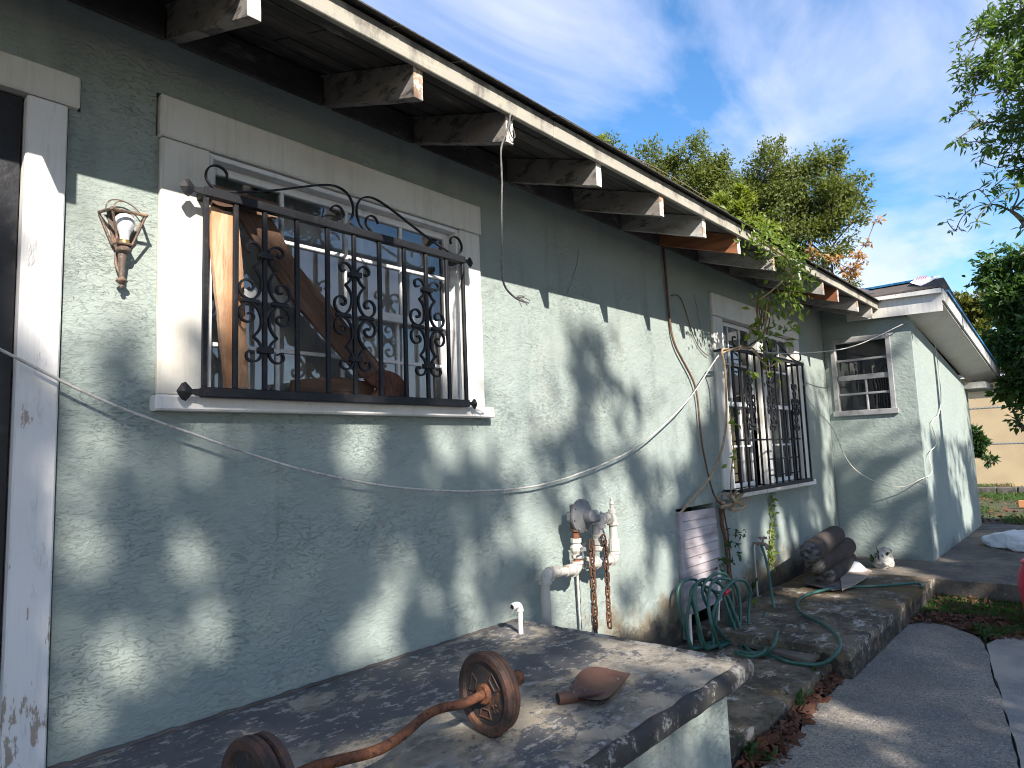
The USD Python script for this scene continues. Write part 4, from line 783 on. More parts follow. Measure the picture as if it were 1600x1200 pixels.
pipe('top_pipe', [(xu+.04, Y0, 1.066), (3.355, Y0, 1.072)], .021)
elbow((3.375, Y0, 1.065), (-1, 0, 0), (0, 0, -1), .030)
obj('test_plug', lathe([(0, 0), (.022, 0), (.022, .02), (.012, .024), (.012, .05), (.016, .052), (.008, .07), (.010, .085), (0, .095)], 10, (3.372, Y0, 1.09)), 'white_pipe', gp, smooth=25)
pipe('down_pipe', [(3.375, Y0, 1.04), (3.375, Y0, .845)], .024)
obj('coupling', lathe([(0, 0), (.034, 0), (.034, .07), (0, .07)], 14, (3.375, Y0, .87)), 'white_pipe', gp, smooth=25)
elbow((3.375, Y0, .822), (0, 0, 1), (-1, 0, 0), .030)
pipe('return_pipe', [(3.34, Y0, .822), (3.17, Y0, .828)], .023)
elbow((3.145, Y0, .828), (1, 0, 0), (0, 1, 0), .030)
pipe('wall_pipe', [(3.145, Y0+.03, .828), (3.145, .02, .828)], .023)
obj('thin_pipe', tube([(3.12, -.03, .80), (3.14, -.03, .1)], .008, 8), 'white_pipe', gp, smooth=True)
def link(o, d, roll, L=.034, W=.0135, r=.0055):
    a = np.linspace(0, 2*np.pi, 18, endpoint=False); c, s = np.cos(a), np.sin(a)
    p2 = np.stack([W*np.sign(c)*np.abs(c)**.8, s*W+np.sign(s)*(L/2-.004)*1.0], 1)
    d = np.asarray(d, float)/np.linalg.norm(d); e = np.cross(d, [0, 1, 0]); e /= np.linalg.norm(e); e2 = np.cross(d, e)
    w = np.cos(roll)*e+np.sin(roll)*e2
    return tube(o+p2[:, :1]*w+p2[:, 1:]*d, r, 6, closed=True)
def chain(label, pts):
    c = thing('chain', label, 'chain')
    P = spl(pts, 200); s = np.r_[0, np.cumsum(np.linalg.norm(np.diff(P, axis=0), axis=1))]; d = 0; k = 0
    while d < s[-1]:
        i = min(np.searchsorted(s, d), 197); o, t = P[i], P[i+2]-P[i]
        obj('link', link(o, t, (k % 2)*math.pi/2+.35+rng.normal(0, .12), .040), 'chain_rust', c, smooth=True); d += .0355; k += 1
px_ = lambda cx_, cy_, y=-.17: WY(840+cx_/4.8, 760+cy_/4.8, y)
chain('left rusty chain hanging behind the stoop from the gas pipe union', [px_(404, 438), px_(408, 520), px_(414, 620), px_(420, 730), px_(424, 830), px_(430, 930), px_(434, 1040), px_(437, 1100)])
chain('right rusty chain hanging free in front of the wall from the gas pipe', [px_(496, 400), px_(510, 470), px_(515, 560), px_(521, 660), px_(525, 760), px_(529, 860), px_(535, 960), px_(541, 1050)])
# stub of white pipe on the stoop
pv = thing('vent_pipe', 'short bent white plastic pipe standing on the stoop by the wall', 'pipe')
b0 = WZ(814, 990, STOOP_Z)
obj('pipe', tube([b0, b0+[0, 0, .118]], .0115, 14), 'pvc', pv, smooth=40)
cpt = b0+np.array([0, 0, .128]); dE = np.array([-.85, .1, -.12]); dE /= np.linalg.norm(dE)
t = np.linspace(0, 1, 9)[:, None]
obj('elbow', [tube((1-t)**2*(cpt-EZ*.02)+2*t*(1-t)*(cpt+EZ*.014)+t*t*(cpt+dE*.036+EZ*.012), .0150, 14), tube([cpt-EZ*.024, cpt-EZ*.014], .0168, 14), tube([cpt+dE*.034+EZ*.012, cpt+dE*.05+EZ*.010], .0165, 14)], 'pvc', pv, smooth=40)
obj('bore', tube([cpt+dE*.05+EZ*.010, cpt+dE*.0515+EZ*.010], .011, 12), 'hole', pv)

# ================================================================== BARBELL AND SHOVEL BLADE ON THE STOOP
bb = thing('curl_bar', 'rusty bent curl bar with iron weight plates lying on the stoop', 'barbell')
bz = STOOP_Z+.122
axp = np.array([1.52, -.852, bz])
obj('bar', tube(spl([(1.70, -.838, bz), (1.60, -.845, bz), (1.52, -.852, bz), (1.455, -.856, bz), (1.415, -.846, bz-.004), (1.375, -.826, bz-.004), (1.30, -.832, bz), (1.215, -.866, bz), (1.14, -.892, bz-.002), (1.07, -.897, bz-.004), (.985, -.874, bz-.002), (.92, -.858, bz), (.84, -.862, bz), (.74, -.866, bz), (.60, -.872, bz)], 120), .0135, 12), 'rust', bb, smooth=True)
obj('bar_end', lathe([(0, 0), (.023, 0), (.0245, .006), (.0245, .085), (.020, .092), (0, .093)], 18, (1.602, -.846, bz), (1, .10, 0)), 'rust', bb, smooth=35)
obj('bar_end', lathe([(0, 0), (.023, 0), (.0245, .006), (.0245, .055), (0, .063)], 18, (.60, -.872, bz), (-1, 0, 0)), 'rust', bb, smooth=35)
def plate(c, ax, R, T, lab):
    ax = np.asarray(ax, float); ax /= np.linalg.norm(ax)
    p = obj('plate', lathe([(.0, T*.5-.012), (.035, T*.5-.012), (.062*R/.12, T*.5-.012), (.090*R/.12, T*.5-.012), (.097*R/.12, T*.5-.002), (.108*R/.12, T*.5), (.116*R/.12, T*.5-.001), (R, T*.5-.006), (R, T*.12), (R-.003, T*.06), (R-.003, -T*.06), (R, -T*.12), (R, -T*.5+.006), (.116*R/.12, -T*.5+.001), (.097*R/.12, -T*.5+.002), (.090*R/.12, -T*.5+.012), (0, -T*.5+.012)], 48, c, -ax), 'rust_dark', bb, smooth=35, label=lab)
    obj('hub', lathe([(0, 0), (.030, 0), (.030, .022), (.026, .026), (0, .026)], 22, c-ax*(T*.5-.022), -ax), 'rust', p, smooth=35)
    e1 = np.cross(ax, EZ); e1 /= np.linalg.norm(e1); e2 = EZ
    obj('face', lathe([(0, 0), (.0905*R/.12, 0), (.0905*R/.12, .001), (0, .001)], 40, c-ax*(T*.5-.0122), -ax), 'rust_black', p)
    def rib(a0, a1, r_a, r_b):
        pts = [c-ax*(T*.5-.010)+(e1*math.cos(a)+e2*math.sin(a))*rr for a, rr in ((a0, r_a), (a1, r_a), (a1, r_b), (a0, r_b), (a0, r_a))]
        return tube(np.array(pts), .0028, 5)
    for a in (.35, 2.45, 4.35): obj('raised_outline', rib(a, a+.75, .048*R/.12, .074*R/.12), 'rust_dark', p)
    tm = meshkit.text_mesh('15', .016, .004, True); v, f = np.array(tm.vertices), np.array(tm.faces)
    v = v-[v[:, 0].mean(), v[:, 1].mean(), 0]
    a = -.62; o = c-ax*(T*.5-.0105)+(e1*(-1)*math.cos(a)*-1*.062+e2*math.sin(a)*.062)
    ex, ey = -e1 if False else e1, e2
    rot = -1.1
    ux = ex*math.cos(rot)+ey*math.sin(rot); uy = -ex*math.sin(rot)+ey*math.cos(rot)
    obj('number', (o+v[:, :1]*ux+v[:, 1:2]*uy-v[:, 2:]*ax, f), 'rust_dark', p)
plate(axp, (1, -.10, .0), .122, .032, 'larger front weight plate with raised number')
p2 = obj('plate', lathe([(0, -.011), (.110, -.011), (.117, -.006), (.117, .006), (.108, .011), (0, .011)], 48, axp+np.array([.029, -.002, 0]), (1, -.10, 0)), 'rust_dark', bb, smooth=35)
plate(np.array([.76, -.866, bz]), (1, .02, 0), .122, .034, None)
obj('plate', lathe([(0, -.014), (.105, -.014), (.119, -.008), (.119, .008), (.112, .014), (.095, .016), (.088, .010), (0, .010)], 48, (.795, -.865, bz), (1, .02, 0)), 'rust_dark', bb, smooth=35)
# shovel blade
sh = thing('shovel_blade', 'rusty brown shovel blade without handle lying on the stoop', 'shovel')
A = WZ(880, 1092, STOOP_Z+.02); Bp = WZ(984, 1056, STOOP_Z+.02); dx_ = Bp-A; Ls = np.linalg.norm(dx_); dx_ /= Ls; dy_ = np.cross(EZ, dx_)
Tp = spl([WZ(*p, STOOP_Z+.012) for p in ((893, 1085), (900, 1066), (912, 1054), (930, 1049), (955, 1051), (985, 1056))], 26)
Bt = spl([WZ(*p, STOOP_Z+.012) for p in ((895, 1091), (906, 1096), (922, 1101), (942, 1102), (962, 1088), (985, 1056.5))], 26)
nv = 15; V = []
for i_ in range(26):
    for q in np.linspace(0, 1, nv):
        u = i_/25; c_ = 2*q-1
        V.append(Tp[i_]*(1-q)+Bt[i_]*q+EZ*(.020*c_*c_*np.sin(np.pi*min(1, .15+u*.9))+.014*u*u-.004+.016*max(0, 1-u*3.2)*np.exp(-(c_*2.2)**2)))
V = np.array(V); F = np.array([f for i_ in range(25) for j_ in range(nv-1) for f in ((i_*nv+j_, (i_+1)*nv+j_, (i_+1)*nv+j_+1), (i_*nv+j_, (i_+1)*nv+j_+1, i_*nv+j_+1))]); o_ = len(V); Vb = V-EZ*.003
obj('blade', (np.vstack([V, Vb]), np.vstack([F, F[:, ::-1]+o_])), 'rust_sheet', sh, smooth=True)
sa = WZ(876, 1091, STOOP_Z+.022); dx_ = WZ(940, 1080, STOOP_Z+.022)-sa; dx_ /= np.linalg.norm(dx_); dy_ = np.cross(EZ, dx_); obj('socket', tube([sa-dx_*.01, sa+dx_*.03, sa+dx_*.07, sa+dx_*.12-EZ*.004, sa+dx_*.17-EZ*.010], [.0195, .0195, .0205, .015, .004], 16), 'rust_sheet', sh, smooth=40)
obj('socket_hole', tube([sa-dx_*.0112, sa-dx_*.0102], .0165, 14), 'hole', sh)
for q in (.045, .085): obj('rivet', lathe([(0, 0), (.004, 0), (.003, .003), (0, .004)], 8, sa+dx_*q+(EZ*.8-dy_*.6)*.0195, (EZ*.8-dy_*.6)), 'grey_paint', sh)
obj('rivet', lathe([(0, 0), (.005, 0), (.004, .002), (0, .003)], 8, WZ(965, 1061, STOOP_Z+.022)), 'grey_paint', sh)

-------

PROBLEM TO WORK ON ▸
Look through the listing and extract every line with "from" in it.

EXERCISE OUTPUT ▸
The USD Python script for this scene continues. Write part 4, from line 783 on. More parts follow. Measure the picture as if it were 1600x1200 pixels.
chain('left rusty chain hanging behind the stoop from the gas pipe union', [px_(404, 438), px_(408, 520), px_(414, 620), px_(420, 730), px_(424, 830), px_(430, 930), px_(434, 1040), px_(437, 1100)])
chain('right rusty chain hanging free in front of the wall from the gas pipe', [px_(496, 400), px_(510, 470), px_(515, 560), px_(521, 660), px_(525, 760), px_(529, 860), px_(535, 960), px_(541, 1050)])